11. L’Assemblée est déterminée à continuer à suivre de près les développements en Hongrie.

B. Exposé des motifs, par M. Mogens Jensen, rapporteur

(open)

1. Introduction

1. Le lundi 24 avril 2017, l’Assemblée, en réponse à une demande du groupe socialiste approuvée par le Bureau, a décidé de tenir, durant sa partie de session d’avril 2017, un débat selon la procédure d'urgence intitulé «Évolutions inquiétantes en Hongrie: une nouvelle loi pour les ONG restreignant la société civile et la fermeture d’une université internationale» et a renvoyé cette question à la commission des questions politiques et de la démocratie pour rapport.
2. La commission m’a nommé rapporteur le jour même. Compte tenu du délai extrêmement court, ce rapport est succinct et n’a pour seule ambition que de servir de base de discussion.
3. Pour commencer, je suggère de modifier légèrement le titre du projet de rapport: compte tenu du fait que la loi sur les ONG n’a pas encore été adoptée, l’expression «projet de loi sur les ONG» est plus appropriée; aucune université n’a été fermée mais il y a un risque d’une possible fermeture de l’Université d’Europe centrale. C’est pourquoi, je recommande d’insérer le mot «possible» avant le mot «fermeture» et d’indiquer en toutes lettres le nom de l’université concernée plutôt que de ne se référer qu’à «une université internationale». Ainsi modifié, le nouveau titre serait: «Évolutions inquiétantes en Hongrie: projet de loi sur les ONG restreignant la société civile et la possible fermeture de l’Université d’Europe centrale».

2. Contexte

4. Le 4 avril 2017, le Parlement hongrois a adopté, sans consultation des organes habilités à exprimer leur opinion, notamment l’Académie hongroise des sciences et la conférence des recteurs de Hongrie, une loi portant modification de la loi sur l’enseignement supérieur national, dont la principale conséquence pourrait être la fermeture de l’Université d’Europe centrale, fondée en 1991 par George Soros et opérant à Budapest.
5. Le 7 avril 2017, le parti au pouvoir Fidesz a soumis au Parlement hongrois le projet de loi T/14967 sur la transparence des organisations recevant des fonds étrangers, imposant aux organisations percevant, de l’étranger, des fonds dépassant un certain seuil annuel de s’enregistrer et de s’identifier elles-mêmes comme «organisations recevant des fonds étrangers». Cette dénomination est à mentionner sur toutes les publications diffusées par les ONG concernées, notamment les communiqués de presse, les brochures, les sites web et les rapports qu’elles produisent, sous peine de fermeture de l’ONG.
6. Les deux textes juridiques sont vivement critiqués par les personnes concernées, mais aussi par de nombreux observateurs internationaux.

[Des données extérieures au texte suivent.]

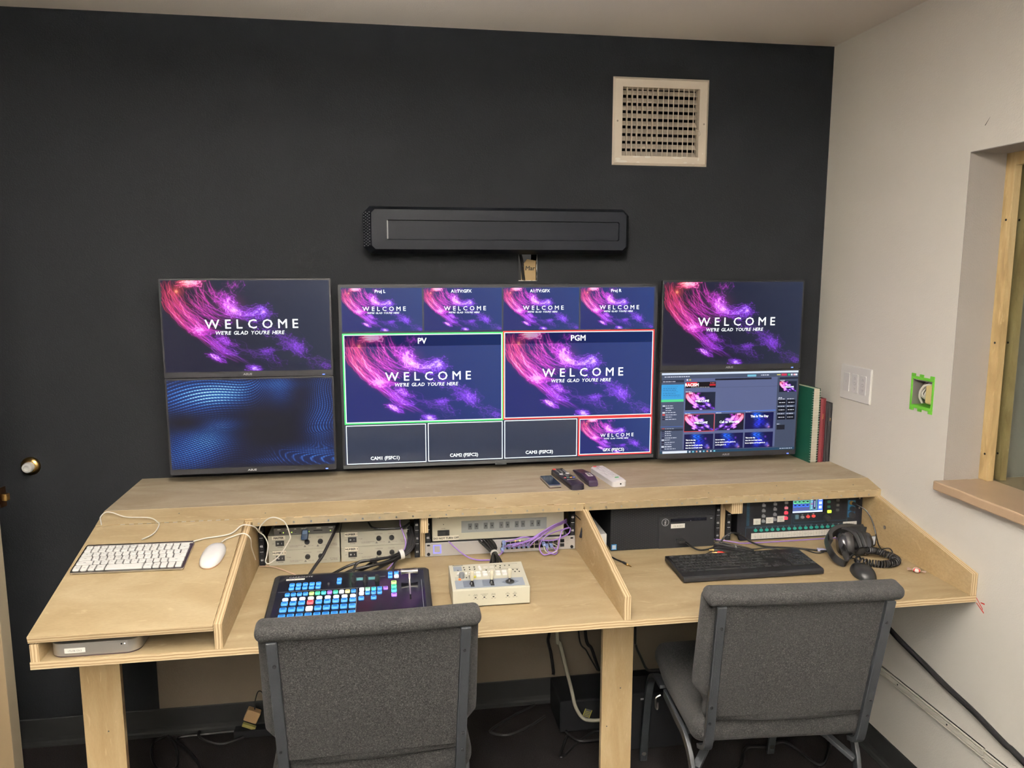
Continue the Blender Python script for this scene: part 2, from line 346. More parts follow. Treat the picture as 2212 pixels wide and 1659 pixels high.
# ------------------------------------------------------------------ pictures shown on the screens, computed as vertex colours
def s2l(c):
    c=np.asarray(c,float);return np.where(c<=.04045,c/12.92,((c+.055)/1.055)**2.4)
def blur(a,n=1):
    for _ in range(n):
        b=np.pad(a,((1,1),(1,1),(0,0)));a=(b[:-2]+2*b[1:-1]+b[2:])/4;a=(a[:,:-2]+2*a[:,1:-1]+a[:,2:])/4
    return a
def cr(P,n):
    P=np.array(P,float);P=np.vstack([2*P[0]-P[1],P,2*P[-1]-P[-2]]);out=[]
    for i in range(1,len(P)-2):
        t=np.linspace(0,1,n,endpoint=False)[:,None];a,b,c,d=P[i-1],P[i],P[i+1],P[i+2]
        out.append(.5*((2*b)+(c-a)*t+(2*a-5*b+4*c-d)*t*t+(3*b-a-3*c+d)*t**3))
    return np.vstack(out+[P[-2:-1]])
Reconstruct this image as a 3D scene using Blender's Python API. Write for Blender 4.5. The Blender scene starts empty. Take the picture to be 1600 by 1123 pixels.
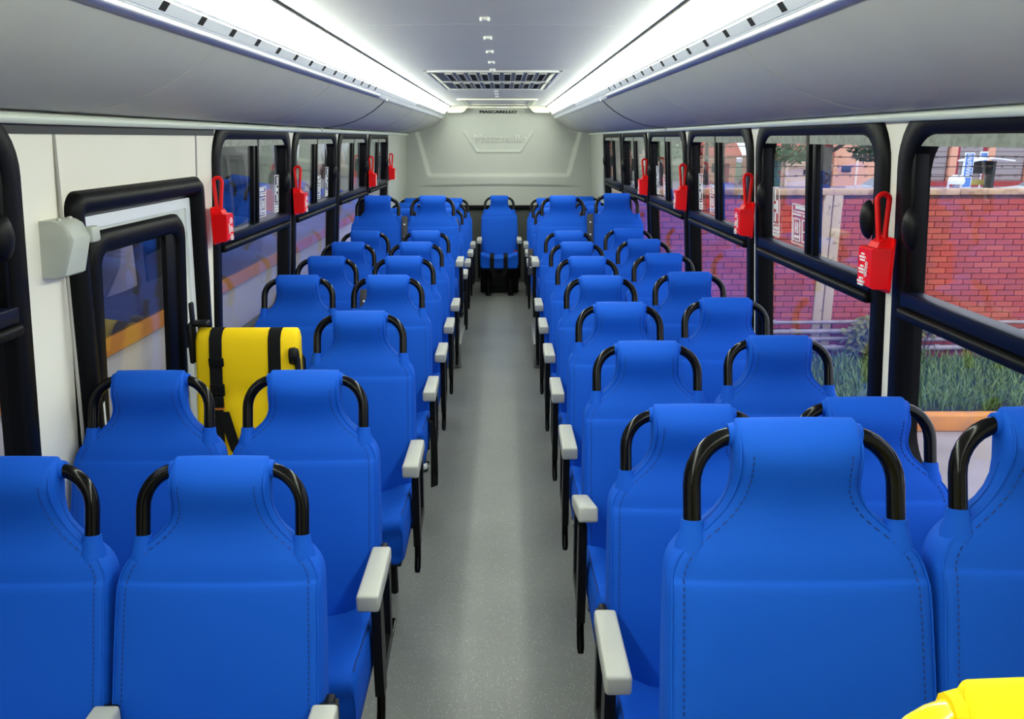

La Fondation Soros y voit une attaque directe contre elle, ce que semblent confirmer certaines déclarations du Vice-président de Fidesz et du Premier ministre hongrois 
			(2) 
			Voir
paragraphe 22 ci-dessous..

3. La loi portant modification de la loi sur l’enseignement supérieur national

7. La loi introduit de nouvelles règles pour les universités opérant en Hongrie depuis l’étranger, qui ne peuvent exercer leurs activités que si le Gouvernement hongrois a conclu un accord avec l’autre pays où elles sont établies. De plus, les universités opérant en dehors de l’Union européenne devraient disposer d’un campus dans leur autre pays d’établissement, avec des programmes d’études comparables. D’autre part, le personnel universitaire en place ou nouveau, non originaire de l’Union européenne serait tenu de déposer une demande de permis de travail.
8. Les critiques estiment que cette exigence place de fait l’Université d’Europe centrale (UEC) dans une position désavantageuse, puisqu’elle est établie hors de l’Union européenne, ne dispose pas d’un campus dans son autre pays d’établissement (États-Unis d’Amérique) et qu’elle emploie du personnel d’enseignement ne provenant pas de l’Union européenne. Enfin, la loi interdirait également aux deux entités, américaine et hongroise, de partager le même nom.
9. L’UEC prétend que la loi viole les règles du processus législatif car: elle a été adoptée sans consultation des organes habilités à exprimer leur opinion, dont l’Académie hongroise des sciences et la conférence des recteurs de Hongrie; aucune évaluation de l’impact social n’a été entreprise; aucune consultation sociale n’a été menée; et le projet de loi a été présenté au parlement en vertu d’une procédure exceptionnelle, sachant qu’il ne s’est pas écoulé plus de 24 heures entre l’ouverture du débat parlementaire consacré au projet de loi et l’adoption de ce dernier.
10. L’UEC est par ailleurs d’avis que la loi porte atteinte aux libertés de recherche scientifique, d’apprentissage et d’enseignement, telles qu’établies par la Loi fondamentale de la Hongrie; qu’elle va à l’encontre du droit en requérant un accord international contraignant; qu’elle vise de manière disproportionnée les institutions étrangères d’enseignement supérieur en leur imposant de proposer des programmes d’enseignement supérieur dans leur propre pays d’origine; qu’elle est discriminatoire en ciblant l’actuelle structure de coopération entre l’entité américaine de l’UEC (l’Université d’Europe centrale) et son université hongroise (Közép-európai Egyetem); qu’elle viole les garanties de non-discrimination en demandant à l’UEC de changer de dénomination; et qu’elle n’accorde pas suffisamment de temps pour permettre de se mettre en conformité avec les nouvelles dispositions.
11. Il conviendrait d’entendre les arguments des représentants de la majorité et de l’opposition de la délégation parlementaire de la Hongrie sur cette question, et de demander l’avis de la Commission européenne pour la démocratie par le droit (Commission de Venise) sur la compatibilité de cette loi avec les normes du Conseil de l’Europe. Notre Assemblée devrait en particulier encourager le dialogue entre les autorités hongroises et l’UEC et contribuer à la recherche de solutions susceptibles d’éviter la fermeture de l’université.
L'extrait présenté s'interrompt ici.